I was worried about exposing my lack of history knowledge and that I'd be supposed to understand the historical references. So they'd mention historical figures and the English Civil War. To really know the implications of this, I need to know what happened in the English Civil War. So, mainly, I was afraid of exposing my lack of knowledge.

Do you think it's important for people to learn about their family history?

I think it's a really fascinating way of not just learning about your family, but learning about the history of the country you grew up in and all the countries that your ancestors grew up in.

Josh Widdicombe

Without giving too much away, were you shocked to find out that you are descended from Royalty? Can you talk a bit about this?

Yes. I'm not a Royalist so it was kind of quite weird. It's not like I feel deeply proud of this fact, it's just that it feels very surreal. The fact of the matter, it's just completely surreal and it feels like what happened? Do you know what I mean? I mean, how has it gone from that, to me. But it also makes you much more interested in those periods in history. It's fascinating, it makes you go "I should learn about this".

Was that shocking to find out?

Of course, what's surprising is "how the hell has this not been passed down the generations", you know what I mean?

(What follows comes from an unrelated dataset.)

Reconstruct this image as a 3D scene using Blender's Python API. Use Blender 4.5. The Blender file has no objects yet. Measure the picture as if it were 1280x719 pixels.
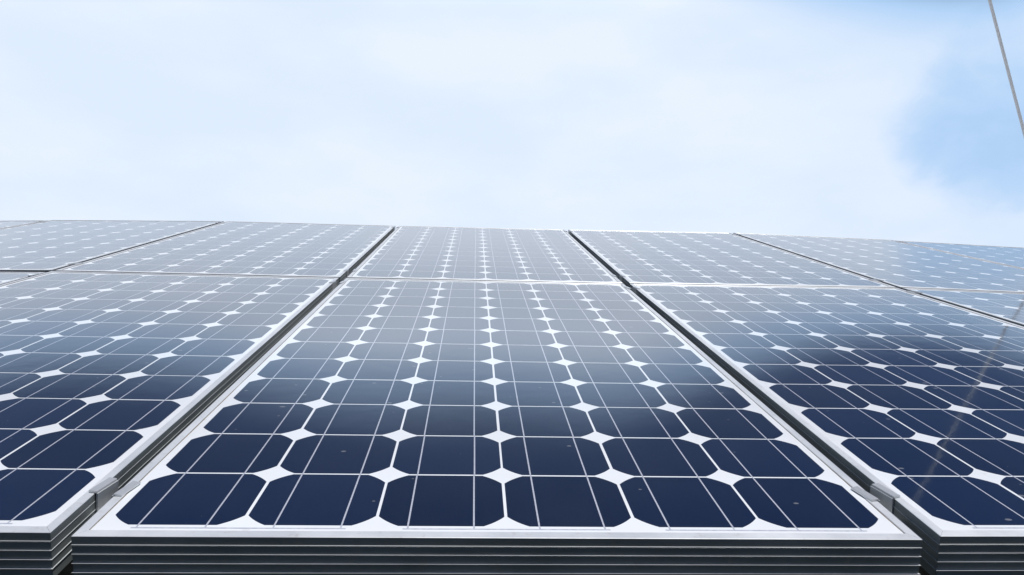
import bpy, bmesh, math, random
from mathutils import Matrix, Vector
random.seed(7)
R = math.radians
C = bpy.context.scene.collection
scene = bpy.context.scene

# ------------------------------------------------------------------ frame of the array
U = 0.128                       # one cell pitch in metres
TILT = R(18.0)
ARR = Matrix.Translation((0, 0, 1.35)) @ Matrix.Rotation(TILT, 4, 'X')   # array plane -> world

def arr(x, y, z=0.0):           # cell pitches in the array plane -> world point
    return ARR @ Vector((x * U, y * U, z * U))

# ------------------------------------------------------------------ camera
cam_rows = [[0.998657, -0.044591, 0.02637], [0.018383, -0.170873, -0.985122], [0.048433, 0.984284, -0.169824]]
cd = bpy.data.cameras.new('camera')
cam = bpy.data.objects.new('camera', cd)
C.objects.link(cam)
right, down, fwd = [Vector(r) for r in cam_rows]
rot = Matrix((right, -down, -fwd)).transposed().to_4x4()
cam.matrix_world = ARR @ Matrix.Translation(Vector((2.71054, -5.70215, 2.93304)) * U) @ rot
cd.sensor_width = 36.0
cd.lens = 36.0 * 998.13 / 1280
cd.clip_start = 0.02
cd.clip_end = 3000
scene.camera = cam

# ------------------------------------------------------------------ sky
SUN_EL, SUN_AZ = R(67.8), R(146)          # azimuth from +Y, negative = towards the left
w = bpy.data.worlds.new('World')
scene.world = w
w.use_nodes = True
nt = w.node_tree
for n in list(nt.nodes):
    nt.nodes.remove(n)
def N(t, **k):
    n = nt.nodes.new(t)
    for a, b in k.items():
        setattr(n, a, b)
    return n
def Lk(a, b): nt.links.new(a, b)
def val(x):
    n = N('ShaderNodeValue'); n.outputs[0].default_value = x; return n.outputs[0]
def M(op, a, b=None, c=None, clamp=False):
    n = N('ShaderNodeMath', operation=op); n.use_clamp = clamp
    for i, v in enumerate((a, b, c)):
        if v is None: continue
        if isinstance(v, (int, float)): n.inputs[i].default_value = v
        else: Lk(v, n.inputs[i])
    return n.outputs[0]
def ramp(x, x0, x1, y0=0.0, y1=1.0):
    n = N('ShaderNodeMapRange', interpolation_type='SMOOTHSTEP')
    Lk(x, n.inputs[0])
    for i, v in enumerate((x0, x1, y0, y1)): n.inputs[i + 1].default_value = v
    return n.outputs[0]
out = N('ShaderNodeOutputWorld')
bg = N('ShaderNodeBackground'); bg.inputs[1].default_value = 0.1
Lk(bg.outputs[0], out.inputs[0])
sky = N('ShaderNodeTexSky', sky_type='NISHITA')
sky.sun_disc = False
sky.sun_elevation = SUN_EL
sky.sun_rotation = SUN_AZ
sky.air_density = 1.0; sky.dust_density = 0.4; sky.ozone_density = 3.0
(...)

I'm a direct descendant, you'd think that story would just be passed down and down and down?

Will you be showing off your royal connections in your everyday life?

Not in my everyday life but, you know, I imagine it'll be the first thing asked to me on every chat show I go on for the next 5 years.

Do you think, now knowing your family connections to iconic London landmarks, it will change how often you visit them? Will you be taking friends/family to show them?

I found it amazing to get to go to Westminster Abbey, which I've never been in and it was absolutely breathtaking. The same with Hampton Court Palace. Also with my son and daughter, I'm quite excited about telling them when they are learning about history.

A few of your ancestors were involved in some quite scandalous dealings with big historical figures. Did this surprise you?

I wouldn't say that it's a trait that's been passed down or anything, I've not got much in common with them, that's the one thing I'd say. But yeah, of course it surprises you, because you expect to go into this and find someone who's worked in a library and had a restaurant, but then you end up finding royalty. I had no idea that's where it was going and that's so exciting to find out.

I mean it's hilarious! At the end of the day it's funny, it's not something you're proud of or something that is going to change the way that you live, but it is really funny that I'm descended from these people.

Josh Widdicombe

Has anything you learnt about your ancestry changed how you look at yourself?

I wouldn't say it's changed how I see myself, no. It would be mad if I started living a more Royal life. I think maybe, if you've learned that you came from a tougher background, it might give you some perspective, but this doesn't really call for perspective at all.

You grew up in Devon, and now live in London. If you had to pick, would you say you're a country or city boy?

I'm a city boy, sadly. I grew up in Devon, but I can't ever imagine myself back in the countryside.

Can you tell us about anything else you've got coming up?

I've written a book about growing up in the 90s in Devon, called Watching Neighbors Twice A Day, which is out now. I'm also on tour currently, so those are the main things I have on!